Newsletter – May

May 1, 2013 in Resources & Links

May 2013


Foreign Asset Reporting: You May Need to File Two Forms

Do you know where your money is? If some of it is offshore, you might have tax reporting responsibilities – and those responsibilities generally go further than checking the familiar box on the Schedule B you submit with your federal income tax return. Here are two.

  1.       FBAR. Foreign bank account reporting has been required since 1970, so you may be familiar with “Form TD F 90-22.1,” commonly known as “FBAR.” Unless you qualify for an exception, that’s the form you fill out when you control assets in a foreign financial account and the total value of your account exceeds $10,000 at any time during the calendar year.

The FBAR is an annual information form, filed separately from your federal income tax return. You may need to file it even if you receive no taxable income from your foreign account.

The due date for the FBAR differs from Form 1040 as well. Your 2012 FBAR must be received by the Treasury Department no later than June 30, 2013. No extension is available. “Received by” means you’ll need to mail the FBAR before June 30. Since that’s a Sunday, your return must reach its destination by Friday, June 28.

You can also file electronically.

  1.       Form 8938. The requirement to file “Form 8938 – Statement of Specified Foreign Financial Assets” began in 2011. Whether you have to complete Form 8938 depends on your federal income tax filing status, and if you’re living in the U.S. or abroad.

For example, say you’re married filing a joint return, and live in the U.S. You may be required to file Form 8938 if the total value of your reportable foreign assets is more than $100,000 on December 31, or more than $150,000 at any time during the year.

Reportable foreign assets include accounts at foreign banks and financial institutions, as well as certain stocks, bonds, and foreign investments. When determining if you meet the threshold for filing, consider the entire value of accounts you own jointly with someone other than your spouse, as well as assets owned by your dependent children.

File Form 8938 with your federal income tax return. Depending on the amount and type of your foreign accounts and other assets, you might need to file both the FBAR and Form 8938.

Please call if you need details or assistance with your filing responsibilities and options.


Don’t Overlook Tax planning in a Divorce

Tax rules are daunting at the best of times – and they’re more so at the worst of times, such as during a divorce, when you may feel too stressed to face decisions involving your taxes. Yet the choices you make will affect your future, both financially and personally. Here’s where to start.

Filing status. For tax purposes, the timing of your divorce matters. The date of your final decree determines your filing status, which in turn has an impact on what you’ll owe.

Will your divorce be final by the last day of your tax year (generally December 31)? If so, you’ll file your income tax return as single or head of household. You can also use one of those filing statuses if you were legally separated according to the laws of your state by the end of your tax year.

If your divorce is closed after the end of your tax year, you’re considered married for that year. In that case, you’ll choose between married filing jointly and married filing separately. Head of household status may be available in certain situations.

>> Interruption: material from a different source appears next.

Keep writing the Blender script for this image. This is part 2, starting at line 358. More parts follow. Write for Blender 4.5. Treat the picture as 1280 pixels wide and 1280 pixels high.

Tip: Remember to adjust the income tax withholding statements you have on file with your employer. 

Exemptions. When you prepare your federal income tax return for 2013, you can deduct $3,900 for each qualified child or relative that you claim. In addition, you get the benefit of other credits and deductions related to your dependent, such as the child tax credit.

The general rule: You’re the custodial parent if you’re the one your child lives with for the majority of the year. You can release your claim to the exemption by filing a form with your return. The release will also allow your former spouse to claim the child tax credit.

Tip: Consider adjusted gross income and your exposure to the alternative minimum tax when discussing who will get dependency exemptions.

Asset transfers. In general, ex-spouses can make a tax-free transfer of assets within a year of the divorce. “Tax-free” means the initial transfer is considered a gift, so you’ll want to make sure you’re fully informed about the basis of assets you receive. Why? Because you get the same basis and holding period your ex-spouse had before the transfer. That will be important when you sell the assets later.

Another caveat: Some types of property, such as retirement plans, have extra rules to be aware of. For example, to remain tax-free, a transfer from your traditional IRA to your spouse must be mentioned in your divorce decree, and should take place post-divorce, via a direct transfer to the new account.

Splitting assets in your 401(k) or other qualified retirement plan requires a “qualified domestic relations order,” a document you must get from the court.

These are just a few of the taxing aspects of divorce. Contact us for planning and advice specific to your situation.

May 15 Deadline for Nonprofit Organizations

Tax-exempt organizations are required to file annual reports with the IRS by the 15th day of the fifth month after their year-end. Those with gross receipts below $50,000 can file an E-postcard rather than a longer version of Form 990. For calendar-year organizations, the filing deadline for 2012 reports is May 15, 2013.